- [Description of the task]: Return the count of lines that mention "from", with no other words.

- [Supplied material]:
--- START ---
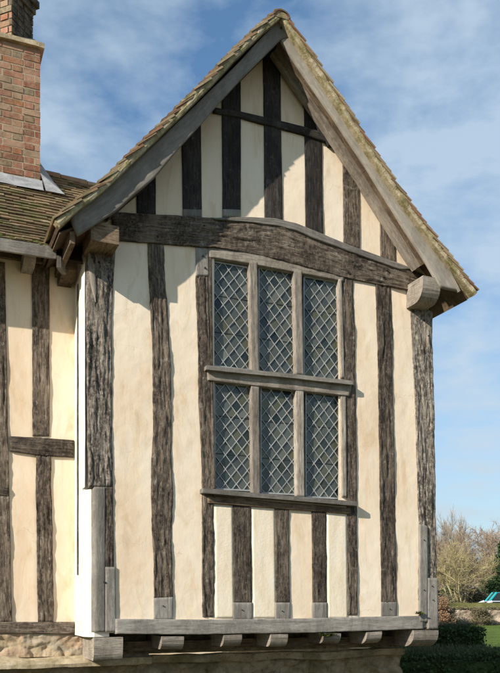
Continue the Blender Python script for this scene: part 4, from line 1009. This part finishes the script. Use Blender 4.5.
# ---- parked cars: only their tops show over the wall
def car(loc, rz, paint, label, H=1.45, L=4.3):
    o = empty('parked_car', loc, rz); W2 = .86
    X = lambda p: o.matrix_basis @ Vector(p)
    from mathutils import Matrix
    mt = Matrix.Translation(loc) @ Matrix.Rotation(rz, 4, 'Z')
    def pr(prof, w, y0, name, m, parent=o, inset=0):
        mb = MB(); n = len(prof); a = [mb.vert(mt @ Vector((x, -w + y0, z))) for x, z in prof]; c = [mb.vert(mt @ Vector((x, w + y0, z))) for x, z in prof]
        mb.face(a); mb.face(c[::-1])
        for i in range(n): mb.face((a[i], a[(i + 1) % n], c[(i + 1) % n], c[i]))
        ob = mb.build(name, m, parent); 
        bv = ob.modifiers.new('bevel', 'BEVEL'); bv.width = .05; bv.segments = 2
        return ob
    h = L / 2
    body = [(-h, .35), (-h, .72), (-h + .1, .92), (-h + .7, .96), (h - 1.25, .93), (h - .1, .78), (h, .6), (h, .3), (h - .5, .25), (-h + .5, .25)]
    pr(body, W2, 0, 'body', paint)
    cab = [(-h + .25, .94), (-h + .62, H - .1), (-h + 1.0, H), (h - 2.0, H), (h - 1.75, H - .06), (h - 1.0, .93)]
    pr([(x * .99, z - .03) for x, z in cab], W2 - .10, 0, 'glasshouse', M['carglass'])
    pr([(-h + .70, H - .05), (-h + 1.0, H), (h - 2.0, H), (h - 1.80, H - .05)], W2 - .12, 0, 'roof_panel', paint)
    for x in (-h + .45, -h + 1.55, h - 2.05):
        for s in (-1, 1): 
            mb = MB(); dx = .25 if x < 0 and x < -h + 1 else (0 if x < h - 2.3 else -.35); z0 = .93
            if x == h - 2.05: p0, p1 = (h - 1.05, s * (W2 - .06), .93), (h - 1.85, s * (W2 - .12), H - .03)
            elif x == -h + .45: p0, p1 = (-h + .3, s * (W2 - .06), .95), (-h + .72, s * (W2 - .12), H - .06)
            else: p0, p1 = (x + .3, s * (W2 - .085), .93), (x + .3, s * (W2 - .12), H - .03)
            mb.tube(mt @ Vector(p0), mt @ Vector(p1), .10, .09, 6); mb.build('pillar', paint, o)
    for x in (-h + .8, h - .85):
        for s in (-1, 1):
            mb = MB(); mb.tube(mt @ Vector((x, s * (W2 - .18), .32)), mt @ Vector((x, s * (W2 + .01), .32)), .32, .32, 20)
            wh = mb.build('wheel', M['rubber'], o); mb = MB(); mb.tube(mt @ Vector((x, s * (W2 + .012), .32)), mt @ Vector((x, s * (W2 + .022), .32)), .2, .19, 16); mb.build('rim', M['rim'], wh)
    for s in (-1, 1):
        mb = MB(); mb.box(mt @ Vector((h - .12, s * .62 - .14, .62)), mt.to_3x3() @ Vector((.14, 0, 0)), mt.to_3x3() @ Vector((0, .28, 0)), UP * .13); mb.build('headlight', M['lamp'], o)
        mb = MB(); mb.box(mt @ Vector((h - 1.5, s * (W2 + .06) - .07, .95)), mt.to_3x3() @ Vector((.1, 0, 0)), mt.to_3x3() @ Vector((0, .14, 0)), UP * .12); mb.build('wing_mirror', paint, o)
    return tag(o, label, 'car', 'cars parked beyond the garden wall')
car(far(494, 58), math.pi - YAW + .1, M['whitep'], 'white car parked just behind the garden wall, in front of the teal one', H=1.29, L=4.6)
car(far(498, 64), math.pi - YAW - .1, M['teal'], 'teal blue car parked behind the white one', H=1.95, L=4.2)

# ------------------------------------------------------------ nudge parents that got world-space children
bpy.context.view_layer.update()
--- END ---
- [Full output]: 2